Don’t reward bad behavior

It was a busy night, not so busy that the man didn’t have time to tell me that he was looking for a seat at the bar, and not too busy for me to acknowledge that.

In an environment where every second is accounted for, there are some people who want even more of it, abdicating all their responsibility to someone who already has a dozen things to do. Luckily this was not one of those times, and he was not one of those people.

I served him a beer.

“It will probably just be a second,” I said.

More than a second later two people got up to leave. I motioned for him to make his way over.
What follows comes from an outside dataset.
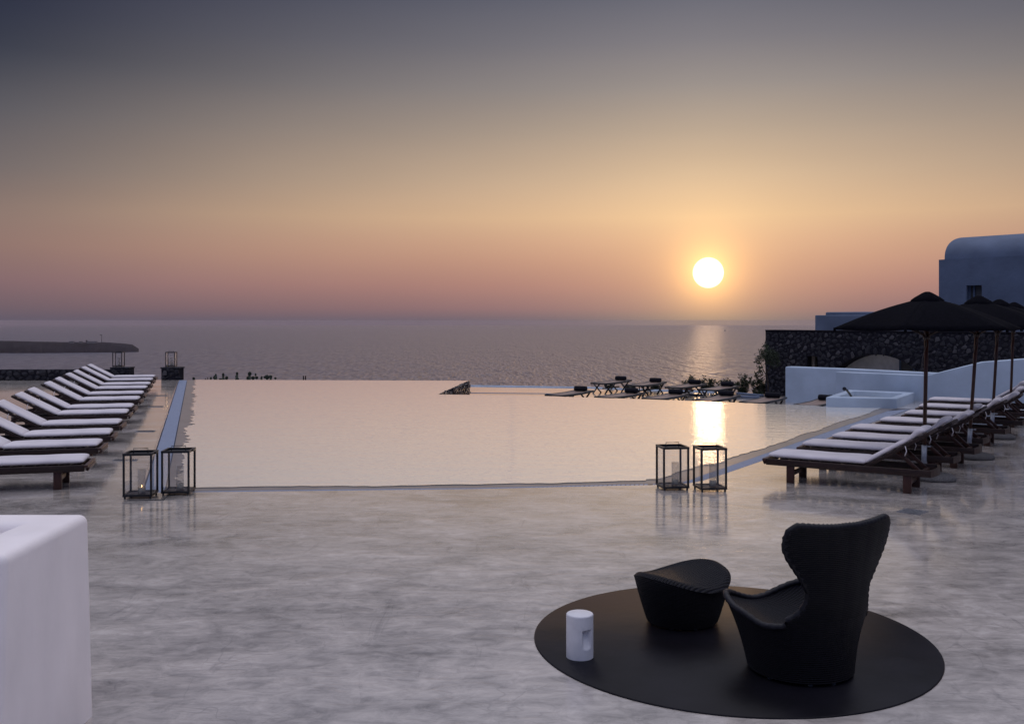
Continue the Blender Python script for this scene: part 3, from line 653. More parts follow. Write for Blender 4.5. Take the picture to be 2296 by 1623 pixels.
# ------------------------------------------------------------------ loungers with white cushions
def cushion(L, W, H, bulge=0.0, roll=0.0):
    bm = bmesh.new(); nx, ny = 22, 8
    def P(i, j, top):
        s, c = i / nx, j / ny; x = s * L; y = (c - .5) * W
        ex = min(s, 1 - s) * L; ey = min(c, 1 - c) * W; e_ = .04
        f = min(1, ex / e_) if ex < e_ else 1; g = min(1, ey / e_) if ey < e_ else 1
        h = (max(0, 1 - (1 - f) ** 3)) ** .5 * (max(0, 1 - (1 - g) ** 3)) ** .5
        sag = .008 * noise.noise(Vector((x * 3, y * 4, L)))
        up = H / 2 * (.62 + .38 * h) + bulge * math.sin(PI * c) * h + sag
        r_ = roll * math.exp(-((s - .9) / .07) ** 2) + roll * .35 * math.exp(-((s - .66) / .05) ** 2) * -1
        z = H / 2 + (up if top else -H / 2 * (.6 + .4 * h)) + r_ * (1 if top else .3)
        return bm.verts.new((x, y, z))
    T = [[P(i, j, True) for j in range(ny + 1)] for i in range(nx + 1)]; B = [[P(i, j, False) for j in range(ny + 1)] for i in range(nx + 1)]
    for i in range(nx):
        for j in range(ny):
            bm.faces.new((T[i][j], T[i + 1][j], T[i + 1][j + 1], T[i][j + 1])); bm.faces.new((B[i][j], B[i][j + 1], B[i + 1][j + 1], B[i + 1][j]))
    for i in range(nx):
        bm.faces.new((B[i][0], B[i + 1][0], T[i + 1][0], T[i][0])); bm.faces.new((T[i][ny], T[i + 1][ny], B[i + 1][ny], B[i][ny]))
    for j in range(ny):
        bm.faces.new((T[0][j], T[0][j + 1], B[0][j + 1], B[0][j])); bm.faces.new((B[nx][j], B[nx][j + 1], T[nx][j + 1], T[nx][j]))
    for f in bm.faces: f.smooth = True
    me = bpy.data.meshes.new('cushion'); bm.to_mesh(me); bm.free(); return me
def cush_obj(name, L, W, H, M, parent, bulge=.006, roll=0.0):
    me = cushion(L, W, H, bulge, roll); me.transform(M); o = link(name, me, CUSH, parent)
    s = o.modifiers.new('smooth', 'SUBSURF'); s.levels = 1; s.render_levels = 1; return o
def make_lounger(label, ang_deg, group, roll):
    t = thing('sun_lounger', label, 'sun lounger', group=group); HX, HZ_ = 1.30, .315; LB = .80; A = R(ang_deg)
    for s in (-1, 1):
        part('side_rail', MB().box((1.05, s * .31, .265), (2.06, .035, .085)), WOOD, t, .006, 2)
        for x in (.34, 1.80): part('leg', MB().box((x, s * .285, .112), (.10, .045, .225)), WOODR, t, .005, 2)
    for x in (.34, 1.80): part('stretcher', MB().box((x, 0, .12), (.035, .53, .06)), WOODR, t, .004, 1)
    q = MB(); q.box((.0, 0, .29), (.05, .68, .035)); q.box((-.012, 0, .25), (.035, .58, .05), Matrix.Rotation(-.5, 3, 'Y')); part('foot_board', q, WOODR, t, .006, 2)
    q = MB(); pts = [(2.06 + .05 * math.cos((k / 6 - .5) * PI) , -.325 + .65 * k / 6, .265) for k in range(7)]
    for a, c in zip(pts[:-1], pts[1:]): q.bar(a, c, .035, .085)
    part('head_board', q, WOOD, t)
    for k in range(9): part('slat', MB().box((.10 + k * .14, 0, .303), (.08, .575, .016)), WOOD, t)
    ca, sa = math.cos(A), math.sin(A)
    M = Matrix.Translation((HX, 0, HZ_)) @ Matrix.Rotation(-A, 4, 'Y')
    q = MB()
    for s in (-1, 1): q.box((LB / 2 + .02, s * .285, -.02), (LB + .08, .035, .045), M=M)
    q.box((LB + .05, 0, -.02), (.06, .62, .035), M=M); q.box((.03, 0, -.02), (.05, .6, .03), M=M); part('backrest_frame', q, WOOD, t, .005, 2)
    for k in range(5): part('slat', MB().box((.12 + k * .145, 0, -.012), (.08, .56, .016), M=M), WOOD, t)
    for s in (-1, 1):
        a = M @ Vector((.42, s * .2, -.05)); part('support_arm', MB().bar(a, (1.95, s * .2, .25), .03, .045), WOODR, t, .004, 1)
    a = M @ Vector((.40, 0, -.06)); q = MB().box(a, (.16, .44, .02), Matrix.Rotation(-A + 1.2, 3, 'Y')); q.box((1.95, 0, .25), (.05, .46, .045)); part('support_crossbar', q, WOODR, t, .004, 1)
    cush_obj('seat_cushion', 1.27, .60, .074, Matrix.Translation((.035, 0, .313)), t)
    M2 = Matrix.Translation((HX + .005, 0, HZ_ + .005)) @ Matrix.Rotation(-A, 4, 'Y')
    cush_obj('back_cushion', .84, .60, .066, M2, t, .006, roll)
    for s in (-1, 1):
        a = M @ Vector((.55, s * .30, -.02)); part('tie_strap', MB().tube([a, a + Vector((.02, s * .015, -.06)), a + Vector((.0, s * .02, -.12))], .006, 5), CUSH, t)
    return t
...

A couple I had not seen, or served, had somehow come between him and the two seats. It was a race against time. And the couple won. They plopped themselves down into the two vacated seats.

“I am sorry, I was waiting for those seats,” he said.

“So were we,” the seated man said.

I don’t know exactly where he was waiting, but people aren’t always honest when their best interests are on the line.

“We were here first,” his date said looking at me. “Right?”

“I believe he was here first.”

“But, we have reservations for bar seats,” she said, clearly unhappy with my answer.

“That’s interesting,, because we don’t take reservations for bar seats.”

“Well, we have reservations for the bar tables then,” she said, reconstructing her lie.

“We don’t take reservations for those either.”

“Well, we aren’t moving.”

Finally a truth. It was now an awkward situation for all involved.

There are some people who flout the rules and then hope the social grace of others will protect them.

I once watched a man kick a car’s fender in a supermarket parking lot, attack the driver physically when he got out and then scream for help when the driver started to get the better of him.

Eventually the standing man gave up. When some people go out for fun, they avoid trouble, even when they are right. Other people have no such compunctions.

“You need to tell him not to stand there,” the woman said.

“Ma’am it’s a bar, he can stand wherever he wants.”

“Well he’s making us feel uncomfortable.”

I think I shrugged. They had already gotten the seats, what more did they want?

“If you don’t tell him to leave, we’re going to leave,” she said.

Now I knew.

“It’s up to you.”

Recently I have noticed an alarming amount of people who want to act badly, but then want restaurant employees to protect them from the consequences of acting that way.

I had one couple tell me to tell another couple to stop complaining about that couple’s screaming child.

Another couple told me, “We don’t want to feel any pressure to leave,” when they wanted to sit and sip water for half an hour on a packed sports night while a throng of people waited.

“I’m not pressuring you to do anything,”

“Not you,” them,” he said, gesturing at the throng.

“I can’t control other people or how you feel about them.”

But, back in the present, that is exactly what was being asked.

“Maybe that’s what you are trying to do,” the woman said.

Ah, make it personal, the veritable battle cry of the righteously indignant. “I am always the victim.” Even, ironically, when that person’s in the midst of victimizing someone else.

“I am not trying to do anything. I just gave you my opinion.”

When they finally left, there was exact change on the bar.

Leaving me with these thoughts:

• The saying, “Don’t shoot the piano player, he’s doing the best he can,” can also be applied to bartenders and servers as well.

• “A dying culture invariably exhibits personal rudeness. Bad manners. Lack of consideration for others in minor matters. A loss of politeness, of gentle manners, is more significant than is a riot,” said Robert A. Heinlein.

• “If people are good only because they fear punishment, and hope for reward, then we are a sorry lot indeed,” noted Albert Einstein.

• “Don’t reward bad behavior. It is one of the first rules of parenting,” said Eliot Spritzer, regarding the banking bailout disaster. A pity no one listened.